Task goal: Copy all lines below containing "wide".

Source data:

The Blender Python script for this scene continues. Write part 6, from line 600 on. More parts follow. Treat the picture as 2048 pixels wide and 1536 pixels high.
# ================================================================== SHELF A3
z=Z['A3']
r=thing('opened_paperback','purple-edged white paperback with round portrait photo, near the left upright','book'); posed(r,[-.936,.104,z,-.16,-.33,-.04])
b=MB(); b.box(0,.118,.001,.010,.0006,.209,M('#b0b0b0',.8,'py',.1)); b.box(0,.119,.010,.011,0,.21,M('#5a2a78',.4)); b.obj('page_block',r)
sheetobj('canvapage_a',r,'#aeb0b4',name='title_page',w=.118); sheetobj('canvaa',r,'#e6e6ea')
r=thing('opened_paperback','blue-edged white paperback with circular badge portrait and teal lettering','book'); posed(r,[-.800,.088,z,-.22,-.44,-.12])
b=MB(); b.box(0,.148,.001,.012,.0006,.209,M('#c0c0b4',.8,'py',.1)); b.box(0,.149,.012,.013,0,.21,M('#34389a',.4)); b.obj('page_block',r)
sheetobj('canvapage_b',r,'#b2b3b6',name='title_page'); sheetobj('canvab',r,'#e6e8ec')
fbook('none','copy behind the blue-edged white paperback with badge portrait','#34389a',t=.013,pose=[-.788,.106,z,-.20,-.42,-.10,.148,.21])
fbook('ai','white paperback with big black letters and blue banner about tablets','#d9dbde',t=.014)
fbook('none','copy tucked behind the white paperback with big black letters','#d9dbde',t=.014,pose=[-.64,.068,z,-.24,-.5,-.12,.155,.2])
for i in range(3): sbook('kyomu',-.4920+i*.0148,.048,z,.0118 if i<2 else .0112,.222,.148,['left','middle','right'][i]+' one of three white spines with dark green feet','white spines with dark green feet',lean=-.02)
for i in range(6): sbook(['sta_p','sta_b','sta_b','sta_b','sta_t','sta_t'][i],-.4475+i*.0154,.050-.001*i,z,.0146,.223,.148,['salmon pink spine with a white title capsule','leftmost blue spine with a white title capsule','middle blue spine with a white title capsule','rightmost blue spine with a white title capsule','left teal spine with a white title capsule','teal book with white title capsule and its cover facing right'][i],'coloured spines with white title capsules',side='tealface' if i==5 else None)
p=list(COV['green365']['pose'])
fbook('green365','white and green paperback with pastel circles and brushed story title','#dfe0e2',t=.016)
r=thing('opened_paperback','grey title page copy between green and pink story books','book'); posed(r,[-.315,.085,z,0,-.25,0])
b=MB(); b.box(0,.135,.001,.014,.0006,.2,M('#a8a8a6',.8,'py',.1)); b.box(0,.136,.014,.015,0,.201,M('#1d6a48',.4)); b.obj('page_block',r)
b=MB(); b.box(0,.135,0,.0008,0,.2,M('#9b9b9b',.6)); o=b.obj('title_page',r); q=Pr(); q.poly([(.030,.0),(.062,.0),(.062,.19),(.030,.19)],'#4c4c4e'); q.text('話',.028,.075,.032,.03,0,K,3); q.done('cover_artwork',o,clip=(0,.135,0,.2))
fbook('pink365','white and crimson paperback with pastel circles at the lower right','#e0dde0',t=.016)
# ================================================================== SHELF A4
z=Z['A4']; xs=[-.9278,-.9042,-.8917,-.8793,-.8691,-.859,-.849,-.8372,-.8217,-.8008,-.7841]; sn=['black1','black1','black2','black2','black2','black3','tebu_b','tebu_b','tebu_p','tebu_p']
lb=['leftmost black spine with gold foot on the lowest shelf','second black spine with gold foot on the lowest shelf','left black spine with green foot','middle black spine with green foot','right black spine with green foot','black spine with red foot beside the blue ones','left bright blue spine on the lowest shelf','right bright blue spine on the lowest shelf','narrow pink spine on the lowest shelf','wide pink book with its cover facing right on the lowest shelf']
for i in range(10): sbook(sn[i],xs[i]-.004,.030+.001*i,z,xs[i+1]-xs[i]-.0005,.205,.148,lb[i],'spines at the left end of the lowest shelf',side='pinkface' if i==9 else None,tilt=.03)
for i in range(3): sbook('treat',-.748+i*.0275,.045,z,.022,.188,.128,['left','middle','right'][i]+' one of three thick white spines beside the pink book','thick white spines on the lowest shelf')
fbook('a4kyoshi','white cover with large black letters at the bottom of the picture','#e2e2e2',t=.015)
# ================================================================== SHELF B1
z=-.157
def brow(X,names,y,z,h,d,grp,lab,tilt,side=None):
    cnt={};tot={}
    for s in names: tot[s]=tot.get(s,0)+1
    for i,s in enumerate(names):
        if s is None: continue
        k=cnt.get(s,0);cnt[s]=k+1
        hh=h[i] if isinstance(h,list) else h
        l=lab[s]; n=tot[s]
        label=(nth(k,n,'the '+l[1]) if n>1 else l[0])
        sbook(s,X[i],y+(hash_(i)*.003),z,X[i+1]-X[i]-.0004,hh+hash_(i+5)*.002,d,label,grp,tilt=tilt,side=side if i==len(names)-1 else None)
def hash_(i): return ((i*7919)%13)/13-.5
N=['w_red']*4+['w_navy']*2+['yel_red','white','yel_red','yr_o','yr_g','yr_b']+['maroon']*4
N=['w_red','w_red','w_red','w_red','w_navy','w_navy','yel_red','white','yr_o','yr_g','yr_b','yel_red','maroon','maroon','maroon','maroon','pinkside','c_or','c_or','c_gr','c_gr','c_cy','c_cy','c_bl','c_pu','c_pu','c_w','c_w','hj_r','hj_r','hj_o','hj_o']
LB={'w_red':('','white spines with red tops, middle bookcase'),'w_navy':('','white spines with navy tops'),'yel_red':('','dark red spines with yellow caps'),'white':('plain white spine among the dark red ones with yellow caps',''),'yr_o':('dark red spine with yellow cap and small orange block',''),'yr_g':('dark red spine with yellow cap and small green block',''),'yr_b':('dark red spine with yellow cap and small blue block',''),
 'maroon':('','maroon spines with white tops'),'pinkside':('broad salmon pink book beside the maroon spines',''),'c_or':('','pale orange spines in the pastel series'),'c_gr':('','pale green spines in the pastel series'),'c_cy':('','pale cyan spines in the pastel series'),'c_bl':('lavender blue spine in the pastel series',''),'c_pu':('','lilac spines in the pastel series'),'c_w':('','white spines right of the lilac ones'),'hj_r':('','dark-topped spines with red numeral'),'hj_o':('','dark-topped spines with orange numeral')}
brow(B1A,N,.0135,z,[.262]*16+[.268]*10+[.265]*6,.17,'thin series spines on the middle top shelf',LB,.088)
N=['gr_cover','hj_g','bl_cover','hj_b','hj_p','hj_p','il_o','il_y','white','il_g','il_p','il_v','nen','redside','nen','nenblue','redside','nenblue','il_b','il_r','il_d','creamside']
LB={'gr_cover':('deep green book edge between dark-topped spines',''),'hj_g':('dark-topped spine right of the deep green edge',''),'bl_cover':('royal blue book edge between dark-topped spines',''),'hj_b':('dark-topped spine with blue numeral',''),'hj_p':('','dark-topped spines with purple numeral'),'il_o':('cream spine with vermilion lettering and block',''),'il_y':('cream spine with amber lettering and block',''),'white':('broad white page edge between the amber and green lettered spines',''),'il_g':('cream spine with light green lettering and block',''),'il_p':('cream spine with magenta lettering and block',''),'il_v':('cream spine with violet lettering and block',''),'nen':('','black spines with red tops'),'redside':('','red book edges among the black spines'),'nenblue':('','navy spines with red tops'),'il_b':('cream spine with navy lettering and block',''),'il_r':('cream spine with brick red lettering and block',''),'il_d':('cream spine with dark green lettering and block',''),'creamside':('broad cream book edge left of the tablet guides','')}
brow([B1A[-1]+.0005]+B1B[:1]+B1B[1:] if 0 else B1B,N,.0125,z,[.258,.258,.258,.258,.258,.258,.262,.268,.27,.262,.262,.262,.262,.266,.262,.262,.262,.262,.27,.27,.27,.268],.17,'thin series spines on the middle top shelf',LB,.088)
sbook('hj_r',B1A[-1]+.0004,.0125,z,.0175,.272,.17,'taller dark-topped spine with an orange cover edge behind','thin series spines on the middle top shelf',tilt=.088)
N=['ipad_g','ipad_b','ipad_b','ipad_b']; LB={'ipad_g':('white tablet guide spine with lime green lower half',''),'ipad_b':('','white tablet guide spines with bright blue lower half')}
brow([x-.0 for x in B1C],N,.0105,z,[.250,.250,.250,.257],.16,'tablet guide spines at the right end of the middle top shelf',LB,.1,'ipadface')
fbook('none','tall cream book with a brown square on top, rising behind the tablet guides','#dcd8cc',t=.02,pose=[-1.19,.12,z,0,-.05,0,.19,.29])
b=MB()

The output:
The Blender Python script for this scene continues. Write part 6, from line 600 on. More parts follow. Treat the picture as 2048 pixels wide and 1536 pixels high.
lb=['leftmost black spine with gold foot on the lowest shelf','second black spine with gold foot on the lowest shelf','left black spine with green foot','middle black spine with green foot','right black spine with green foot','black spine with red foot beside the blue ones','left bright blue spine on the lowest shelf','right bright blue spine on the lowest shelf','narrow pink spine on the lowest shelf','wide pink book with its cover facing right on the lowest shelf']